Secondly, the ‘nkwaje ive otite’ is now hardly respected as it is only a few that presently send stuffs to their parents during the festival period and when done, the gifts do not come in the original manner as they monetize them. Also, during the festival, people now consume more of lager beer drinks than local gin and palm wine; some families even cook rice and stew with chicken, turkey and goat meat replacing fish. Of due significance, also, is the fact that people now hardly observe the ritual of ‘ilo mmuo’ as they are now predominantly Christians. Rural-Urban migration is also a factor affecting Otite Anam’ in particular and Anam cultures in general as there are presently many Anam sons and daughters born and bred outside Anam.
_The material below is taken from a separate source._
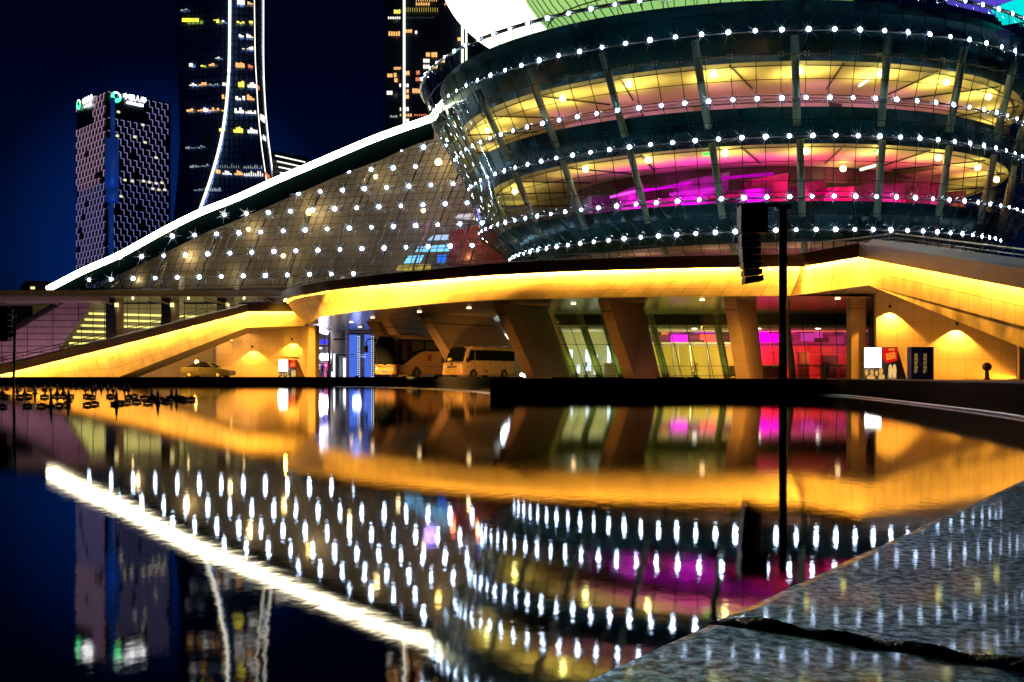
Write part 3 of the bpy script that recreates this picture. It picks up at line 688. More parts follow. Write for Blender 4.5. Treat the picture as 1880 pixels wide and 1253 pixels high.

Considering the fact that there’s a steady decline in our cultural orientation, which is about to get worse as exploration activities have already begun in the area, there is an increasing need for a total cultural rejuvenation so as to retain the identity of the people and harness the tourism potentials of Anam. This has to start with the community leaders creating more awareness about the festival. The traditional rulers should, as a matter of urgency, make it a public event when they are doing their ‘ilo mmuo’. They should be able to use that medium to address the public on the natural endowments of the community and what the state would gain from the untapped tourism potentials. For example, the government can key into the fishing festival referred to in Anam as ‘mgbabo oku’.Also, the various presidents and the entire EXCOs of the Anam People’s Assembly (APA) at home and in the diaspora should always mark ‘Otite Anam’ festival in grand style wherever they are and if possible, send down representatives annually to mark it at home.

With these and a few other strategies, the public/government attention will be drawn to the neglected area that houses most of the farm produce in Anambra State and as discovered recently, part of the hydrocarbon base of the state.